The 2010 Flash Crash

The most notorious flash crash occurred on May 6, 2010. At 2:32 PM Eastern, the Dow Jones Industrial Average began plunging. Within 15 minutes, the Dow dropped approximately 998 points — nearly 9% — before rebounding almost entirely by 3:07 PM.

Individual stocks experienced even wilder moves. Accenture (ACN) traded down to $0.01 per share. Procter & Gamble (PG) dropped 37% in minutes. Some ETFs traded at prices that were 60% below their net asset value. Meanwhile, a handful of stocks briefly traded at absurd premiums.

The trigger was a large sell order from a Kansas City mutual fund company — a $4.1 billion E-mini S&P 500 futures contract executed via an algorithm that was indifferent to price and time. As this sell pressure hit the market, high-frequency trading firms detected the imbalance and pulled their bids simultaneously, creating a liquidity vacuum.

Pro Tip

During flash crash conditions, market orders are extremely dangerous. A market sell order can execute at prices far below the current quote when liquidity disappears. Always use limit orders to control your execution price, especially in volatile conditions.

What Causes Flash Crashes

Flash crashes result from the interaction of several structural vulnerabilities in modern electronic markets.

Algorithmic herding.
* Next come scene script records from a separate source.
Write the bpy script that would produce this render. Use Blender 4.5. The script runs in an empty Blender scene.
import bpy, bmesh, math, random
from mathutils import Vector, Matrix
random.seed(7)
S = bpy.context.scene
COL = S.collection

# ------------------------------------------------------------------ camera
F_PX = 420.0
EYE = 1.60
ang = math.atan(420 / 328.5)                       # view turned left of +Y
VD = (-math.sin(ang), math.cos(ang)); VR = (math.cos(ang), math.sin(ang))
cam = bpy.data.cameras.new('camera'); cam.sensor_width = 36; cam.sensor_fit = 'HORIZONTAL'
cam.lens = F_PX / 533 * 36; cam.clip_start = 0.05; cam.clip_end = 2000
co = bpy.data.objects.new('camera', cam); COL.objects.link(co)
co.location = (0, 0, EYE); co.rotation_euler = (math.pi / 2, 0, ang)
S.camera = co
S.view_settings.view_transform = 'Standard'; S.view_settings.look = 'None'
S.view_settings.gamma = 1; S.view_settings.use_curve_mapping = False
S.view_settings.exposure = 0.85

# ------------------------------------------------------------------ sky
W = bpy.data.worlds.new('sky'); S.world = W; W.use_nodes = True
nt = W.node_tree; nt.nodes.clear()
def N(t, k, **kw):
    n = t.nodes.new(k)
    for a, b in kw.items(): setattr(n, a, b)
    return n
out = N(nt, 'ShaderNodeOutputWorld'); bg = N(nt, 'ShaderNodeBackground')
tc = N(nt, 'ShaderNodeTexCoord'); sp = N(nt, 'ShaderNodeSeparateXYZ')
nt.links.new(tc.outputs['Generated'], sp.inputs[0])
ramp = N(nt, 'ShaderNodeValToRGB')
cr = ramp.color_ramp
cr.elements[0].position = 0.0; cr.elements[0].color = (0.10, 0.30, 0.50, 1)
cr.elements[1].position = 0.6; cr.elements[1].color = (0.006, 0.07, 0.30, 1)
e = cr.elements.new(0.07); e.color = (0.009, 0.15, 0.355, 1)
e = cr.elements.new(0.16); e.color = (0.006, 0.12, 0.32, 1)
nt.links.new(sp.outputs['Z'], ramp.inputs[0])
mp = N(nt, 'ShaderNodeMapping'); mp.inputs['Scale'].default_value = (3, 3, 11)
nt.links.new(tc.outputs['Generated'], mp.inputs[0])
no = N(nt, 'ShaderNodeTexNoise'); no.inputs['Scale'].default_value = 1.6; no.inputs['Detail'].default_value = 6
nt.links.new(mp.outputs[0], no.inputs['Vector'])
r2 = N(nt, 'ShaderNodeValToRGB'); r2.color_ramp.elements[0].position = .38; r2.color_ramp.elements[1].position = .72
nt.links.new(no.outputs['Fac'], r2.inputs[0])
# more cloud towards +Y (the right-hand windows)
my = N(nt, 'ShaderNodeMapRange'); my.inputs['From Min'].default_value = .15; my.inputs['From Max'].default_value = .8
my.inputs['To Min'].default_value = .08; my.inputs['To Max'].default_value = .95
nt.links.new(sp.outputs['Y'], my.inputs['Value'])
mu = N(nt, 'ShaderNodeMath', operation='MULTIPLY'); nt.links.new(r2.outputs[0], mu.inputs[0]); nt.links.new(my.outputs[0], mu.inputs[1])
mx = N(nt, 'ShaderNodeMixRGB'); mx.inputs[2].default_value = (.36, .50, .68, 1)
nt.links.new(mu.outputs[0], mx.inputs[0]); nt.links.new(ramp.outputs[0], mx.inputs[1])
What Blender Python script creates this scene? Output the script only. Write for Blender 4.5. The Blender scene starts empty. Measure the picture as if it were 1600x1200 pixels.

When thousands of algorithms use similar signals and strategies, they can all attempt to sell at the same time. This creates a one-sided order book with massive sell pressure and no buyers.

Liquidity withdrawal. High-frequency market makers provide the majority of quotes in modern markets. Unlike the old specialist system where designated market makers had an obligation to maintain orderly markets, today's electronic market makers can withdraw instantly when conditions deteriorate. When they pull bids simultaneously, the order book empties.

Stop-loss cascades. As prices drop, automated stop-loss orders trigger, adding sell pressure. These triggered stops become market orders, which execute at whatever price is available — potentially far below the stop price. Each triggered stop pushes prices lower, triggering more stops in a cascade.

Fat-finger errors and spoofing. Some flash crashes have been linked to erroneous orders or deliberate manipulation. Navinder Sarao was convicted of spoofing — placing and canceling thousands of large orders to manipulate prices — in connection with the 2010 crash.

Notable Flash Crashes Beyond 2010

August 24, 2015. The Dow dropped over 1,000 points at the open due to concerns about China's economy. Many ETFs traded at steep discounts to their underlying holdings. AAPL opened 8% below its previous close before recovering.

February 5, 2018. The VIX spiked from 17 to 50 in a single session, destroying several volatility-linked products. The XIV (inverse VIX ETN) lost 96% of its value overnight and was subsequently terminated. This event demonstrated how complex financial products can amplify flash crash dynamics.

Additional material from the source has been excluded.